Astronomy and Astrophysics – Astrophysics
Scientific paper
2006-07-23
Celest.Mech.Dyn.Astron.96:1572-9478,2006
Astronomy and Astrophysics
Astrophysics
Extended version of a paper published in ``Celestial Mechanics and Dynamical Astronomy."
Scientific paper
10.1007/s10569-006-9046-5
We continue the study undertaken in Efroimsky (2005a) where we explored the influence of spin-axis variations of an oblate planet on satellite orbits. Near-equatorial satellites had long been believed to keep up with the oblate primary's equator in the cause of its spin-axis variations. As demonstrated by Efroimsky and Goldreich (2004), this opinion had stemmed from an inexact interpretation of a correct result by Goldreich (1965). Though Goldreich (1965) mentioned that his result (preservation of the initial inclination, up to small oscillations about the moving equatorial plane) was obtained for non-osculating inclination, his admonition has been persistently ignored for forty years. It was explained in Efroimsky and Goldreich (2004) that the equator precession influences the osculating inclination of a satellite orbit already in the first order over the perturbation caused by a transition from an inertial to an equatorial coordinate system. It was later shown in Efroimsky (2005a) that the secular part of the inclination is affected only in the second order.

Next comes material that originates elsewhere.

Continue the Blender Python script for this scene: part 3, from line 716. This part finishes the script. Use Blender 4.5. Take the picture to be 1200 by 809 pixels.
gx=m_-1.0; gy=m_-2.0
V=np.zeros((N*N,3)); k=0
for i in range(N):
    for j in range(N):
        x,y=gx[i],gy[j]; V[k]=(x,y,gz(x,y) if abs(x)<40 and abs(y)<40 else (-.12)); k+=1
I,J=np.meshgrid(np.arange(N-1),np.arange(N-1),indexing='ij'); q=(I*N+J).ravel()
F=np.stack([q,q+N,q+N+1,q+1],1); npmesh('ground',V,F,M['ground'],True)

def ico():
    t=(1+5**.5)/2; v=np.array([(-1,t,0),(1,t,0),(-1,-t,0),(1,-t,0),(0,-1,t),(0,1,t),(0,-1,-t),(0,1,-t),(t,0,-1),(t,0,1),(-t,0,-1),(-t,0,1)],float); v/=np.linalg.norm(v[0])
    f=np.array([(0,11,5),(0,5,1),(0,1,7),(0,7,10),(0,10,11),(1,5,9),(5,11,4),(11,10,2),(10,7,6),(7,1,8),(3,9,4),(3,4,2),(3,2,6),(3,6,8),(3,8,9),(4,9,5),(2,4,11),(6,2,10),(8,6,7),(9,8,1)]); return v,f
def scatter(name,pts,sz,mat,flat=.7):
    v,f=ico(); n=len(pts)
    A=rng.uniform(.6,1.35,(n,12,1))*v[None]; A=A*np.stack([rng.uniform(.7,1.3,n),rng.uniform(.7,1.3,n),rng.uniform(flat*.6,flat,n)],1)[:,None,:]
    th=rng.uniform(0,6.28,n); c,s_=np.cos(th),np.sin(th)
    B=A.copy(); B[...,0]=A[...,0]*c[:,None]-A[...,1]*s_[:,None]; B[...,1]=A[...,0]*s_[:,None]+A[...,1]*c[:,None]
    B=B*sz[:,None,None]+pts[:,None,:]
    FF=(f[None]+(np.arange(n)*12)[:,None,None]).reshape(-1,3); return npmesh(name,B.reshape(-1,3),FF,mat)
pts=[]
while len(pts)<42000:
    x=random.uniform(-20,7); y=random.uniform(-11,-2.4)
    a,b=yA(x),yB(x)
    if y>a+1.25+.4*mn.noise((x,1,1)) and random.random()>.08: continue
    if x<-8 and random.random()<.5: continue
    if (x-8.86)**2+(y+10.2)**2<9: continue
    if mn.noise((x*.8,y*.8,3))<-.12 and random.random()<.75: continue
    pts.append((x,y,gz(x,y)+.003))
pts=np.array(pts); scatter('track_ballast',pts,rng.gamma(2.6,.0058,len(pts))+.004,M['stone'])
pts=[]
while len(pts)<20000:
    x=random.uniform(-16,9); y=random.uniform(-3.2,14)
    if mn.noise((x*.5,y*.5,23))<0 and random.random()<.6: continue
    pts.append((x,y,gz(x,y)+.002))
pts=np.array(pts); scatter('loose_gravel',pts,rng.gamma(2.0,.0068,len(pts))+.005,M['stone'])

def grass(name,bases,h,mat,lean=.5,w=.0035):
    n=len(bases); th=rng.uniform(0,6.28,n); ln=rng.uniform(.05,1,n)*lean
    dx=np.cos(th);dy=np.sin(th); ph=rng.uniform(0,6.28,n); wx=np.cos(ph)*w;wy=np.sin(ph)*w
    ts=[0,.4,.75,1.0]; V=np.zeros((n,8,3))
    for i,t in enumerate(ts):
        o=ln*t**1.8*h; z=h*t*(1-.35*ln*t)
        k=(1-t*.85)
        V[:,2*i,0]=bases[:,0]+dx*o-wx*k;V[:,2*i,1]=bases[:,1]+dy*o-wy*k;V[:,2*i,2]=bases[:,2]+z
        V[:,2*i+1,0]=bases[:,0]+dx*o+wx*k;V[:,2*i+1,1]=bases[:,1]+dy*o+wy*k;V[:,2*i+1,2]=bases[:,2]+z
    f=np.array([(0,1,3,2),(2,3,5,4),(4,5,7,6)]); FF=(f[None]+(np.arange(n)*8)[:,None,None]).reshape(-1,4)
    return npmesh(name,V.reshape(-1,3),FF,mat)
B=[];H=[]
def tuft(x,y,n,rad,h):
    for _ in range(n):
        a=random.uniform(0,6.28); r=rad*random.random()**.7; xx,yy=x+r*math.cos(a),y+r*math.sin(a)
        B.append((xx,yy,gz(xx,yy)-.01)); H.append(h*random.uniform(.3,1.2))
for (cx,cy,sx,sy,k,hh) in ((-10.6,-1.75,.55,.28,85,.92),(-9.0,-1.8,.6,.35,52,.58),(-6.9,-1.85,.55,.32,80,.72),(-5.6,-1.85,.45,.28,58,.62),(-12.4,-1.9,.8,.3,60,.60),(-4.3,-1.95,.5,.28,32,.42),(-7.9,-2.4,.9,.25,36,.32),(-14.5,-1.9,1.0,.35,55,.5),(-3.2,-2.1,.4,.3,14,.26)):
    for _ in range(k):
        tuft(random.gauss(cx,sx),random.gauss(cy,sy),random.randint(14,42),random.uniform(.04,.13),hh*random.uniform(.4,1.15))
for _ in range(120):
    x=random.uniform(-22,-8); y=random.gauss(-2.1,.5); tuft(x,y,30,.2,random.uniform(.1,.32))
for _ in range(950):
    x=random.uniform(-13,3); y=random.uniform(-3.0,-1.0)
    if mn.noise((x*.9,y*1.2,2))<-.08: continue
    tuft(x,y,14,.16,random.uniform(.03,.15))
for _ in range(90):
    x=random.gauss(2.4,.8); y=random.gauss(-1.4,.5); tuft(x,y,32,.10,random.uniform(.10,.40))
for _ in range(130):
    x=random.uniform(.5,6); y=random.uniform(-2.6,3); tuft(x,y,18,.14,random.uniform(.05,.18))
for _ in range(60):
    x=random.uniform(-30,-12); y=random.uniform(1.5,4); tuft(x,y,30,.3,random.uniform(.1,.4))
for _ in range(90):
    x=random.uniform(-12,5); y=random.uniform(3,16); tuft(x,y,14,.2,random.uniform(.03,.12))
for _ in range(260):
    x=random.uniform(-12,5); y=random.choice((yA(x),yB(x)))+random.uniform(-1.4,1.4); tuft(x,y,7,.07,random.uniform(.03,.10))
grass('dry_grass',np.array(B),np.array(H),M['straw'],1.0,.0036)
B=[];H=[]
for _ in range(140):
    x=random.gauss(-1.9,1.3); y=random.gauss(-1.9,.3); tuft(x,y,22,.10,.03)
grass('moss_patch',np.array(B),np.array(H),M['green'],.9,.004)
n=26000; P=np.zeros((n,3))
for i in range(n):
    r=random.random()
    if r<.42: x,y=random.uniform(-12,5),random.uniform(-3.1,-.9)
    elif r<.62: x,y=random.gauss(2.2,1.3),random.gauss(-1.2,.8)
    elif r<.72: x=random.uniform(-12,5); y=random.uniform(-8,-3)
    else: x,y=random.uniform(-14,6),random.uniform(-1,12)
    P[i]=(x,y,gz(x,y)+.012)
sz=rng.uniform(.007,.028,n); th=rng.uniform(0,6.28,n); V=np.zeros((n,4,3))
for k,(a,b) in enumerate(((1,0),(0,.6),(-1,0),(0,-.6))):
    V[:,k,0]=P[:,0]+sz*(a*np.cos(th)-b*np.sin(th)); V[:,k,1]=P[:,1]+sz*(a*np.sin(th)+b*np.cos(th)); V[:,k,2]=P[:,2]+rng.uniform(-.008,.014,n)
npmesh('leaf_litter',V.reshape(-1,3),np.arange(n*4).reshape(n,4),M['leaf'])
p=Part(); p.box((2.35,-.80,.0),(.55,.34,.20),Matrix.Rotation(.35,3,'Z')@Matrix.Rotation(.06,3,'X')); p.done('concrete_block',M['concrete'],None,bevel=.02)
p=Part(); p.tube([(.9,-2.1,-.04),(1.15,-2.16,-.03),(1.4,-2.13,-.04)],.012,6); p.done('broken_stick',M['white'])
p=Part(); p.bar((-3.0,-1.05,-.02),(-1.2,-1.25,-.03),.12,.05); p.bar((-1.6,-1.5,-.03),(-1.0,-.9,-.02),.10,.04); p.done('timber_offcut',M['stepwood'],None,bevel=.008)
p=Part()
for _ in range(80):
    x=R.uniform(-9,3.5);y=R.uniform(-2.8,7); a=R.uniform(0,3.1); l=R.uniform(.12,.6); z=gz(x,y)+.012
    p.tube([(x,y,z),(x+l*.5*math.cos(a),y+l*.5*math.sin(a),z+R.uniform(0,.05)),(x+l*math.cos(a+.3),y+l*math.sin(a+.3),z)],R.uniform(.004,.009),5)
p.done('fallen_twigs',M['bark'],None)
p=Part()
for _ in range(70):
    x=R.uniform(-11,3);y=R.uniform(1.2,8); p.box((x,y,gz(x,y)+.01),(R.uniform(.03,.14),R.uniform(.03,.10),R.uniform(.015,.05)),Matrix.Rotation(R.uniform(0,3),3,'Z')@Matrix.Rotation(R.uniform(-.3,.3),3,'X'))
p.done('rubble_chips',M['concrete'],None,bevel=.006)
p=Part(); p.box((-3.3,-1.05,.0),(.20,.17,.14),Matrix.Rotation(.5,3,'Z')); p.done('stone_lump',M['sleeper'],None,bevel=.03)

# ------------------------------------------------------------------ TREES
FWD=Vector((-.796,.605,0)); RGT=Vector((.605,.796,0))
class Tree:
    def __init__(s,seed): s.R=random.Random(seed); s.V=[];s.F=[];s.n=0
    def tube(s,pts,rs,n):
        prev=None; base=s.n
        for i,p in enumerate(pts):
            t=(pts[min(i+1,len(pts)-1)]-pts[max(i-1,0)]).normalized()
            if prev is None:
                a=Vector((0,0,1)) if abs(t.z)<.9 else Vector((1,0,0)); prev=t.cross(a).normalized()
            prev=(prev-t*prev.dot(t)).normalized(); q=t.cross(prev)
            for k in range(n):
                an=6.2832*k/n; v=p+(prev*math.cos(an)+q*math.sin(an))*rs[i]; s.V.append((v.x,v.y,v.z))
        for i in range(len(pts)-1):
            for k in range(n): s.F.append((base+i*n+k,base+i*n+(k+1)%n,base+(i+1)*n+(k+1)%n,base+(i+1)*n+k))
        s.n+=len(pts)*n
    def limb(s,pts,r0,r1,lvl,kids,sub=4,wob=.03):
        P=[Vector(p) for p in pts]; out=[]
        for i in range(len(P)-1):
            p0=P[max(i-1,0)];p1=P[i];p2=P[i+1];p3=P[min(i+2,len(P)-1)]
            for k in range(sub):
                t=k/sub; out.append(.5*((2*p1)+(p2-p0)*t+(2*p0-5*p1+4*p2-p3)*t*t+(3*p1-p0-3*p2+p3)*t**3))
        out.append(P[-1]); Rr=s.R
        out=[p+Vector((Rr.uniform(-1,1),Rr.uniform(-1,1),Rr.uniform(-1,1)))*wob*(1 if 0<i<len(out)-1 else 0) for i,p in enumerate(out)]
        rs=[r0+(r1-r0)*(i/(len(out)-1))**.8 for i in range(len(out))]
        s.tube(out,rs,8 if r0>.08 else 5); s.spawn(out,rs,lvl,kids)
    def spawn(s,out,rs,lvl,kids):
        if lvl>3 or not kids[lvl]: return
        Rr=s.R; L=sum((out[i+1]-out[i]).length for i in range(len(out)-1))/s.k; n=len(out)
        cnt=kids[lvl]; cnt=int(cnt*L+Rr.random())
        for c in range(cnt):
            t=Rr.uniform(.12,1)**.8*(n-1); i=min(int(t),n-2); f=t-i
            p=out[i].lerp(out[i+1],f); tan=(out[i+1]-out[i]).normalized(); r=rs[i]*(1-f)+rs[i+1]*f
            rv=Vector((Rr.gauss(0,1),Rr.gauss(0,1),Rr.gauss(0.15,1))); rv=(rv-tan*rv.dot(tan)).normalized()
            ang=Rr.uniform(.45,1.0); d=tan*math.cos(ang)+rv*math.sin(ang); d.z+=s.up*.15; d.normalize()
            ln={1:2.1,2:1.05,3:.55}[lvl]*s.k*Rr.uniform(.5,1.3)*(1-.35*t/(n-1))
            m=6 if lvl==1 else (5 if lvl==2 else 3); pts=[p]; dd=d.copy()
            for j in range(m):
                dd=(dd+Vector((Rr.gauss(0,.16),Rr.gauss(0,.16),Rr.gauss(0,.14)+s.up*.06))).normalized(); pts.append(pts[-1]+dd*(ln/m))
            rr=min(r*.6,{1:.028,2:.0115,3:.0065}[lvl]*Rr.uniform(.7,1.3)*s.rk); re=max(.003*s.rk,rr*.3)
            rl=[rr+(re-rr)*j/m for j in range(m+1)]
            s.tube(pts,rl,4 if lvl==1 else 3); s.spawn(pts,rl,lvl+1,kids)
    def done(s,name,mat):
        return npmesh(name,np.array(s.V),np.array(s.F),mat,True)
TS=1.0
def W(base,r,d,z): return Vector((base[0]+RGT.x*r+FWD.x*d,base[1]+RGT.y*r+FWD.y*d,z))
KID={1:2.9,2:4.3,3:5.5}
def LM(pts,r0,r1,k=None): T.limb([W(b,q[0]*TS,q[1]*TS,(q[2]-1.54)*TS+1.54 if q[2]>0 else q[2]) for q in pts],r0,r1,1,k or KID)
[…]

This fact, anticipated by Goldreich (1965), remains valid for a constant rate of the precession. It turns out that non-uniform variations of the planetary spin state generate changes in the osculating elements, that are linear in the planetary equator's total precession rate, rate that includes the equinoctial precession, nutation, the Chandler wobble, and the polar wander. We work out a formalism which will help us to determine if these factors cause a drift of a satellite orbit away from the evolving planetary equator.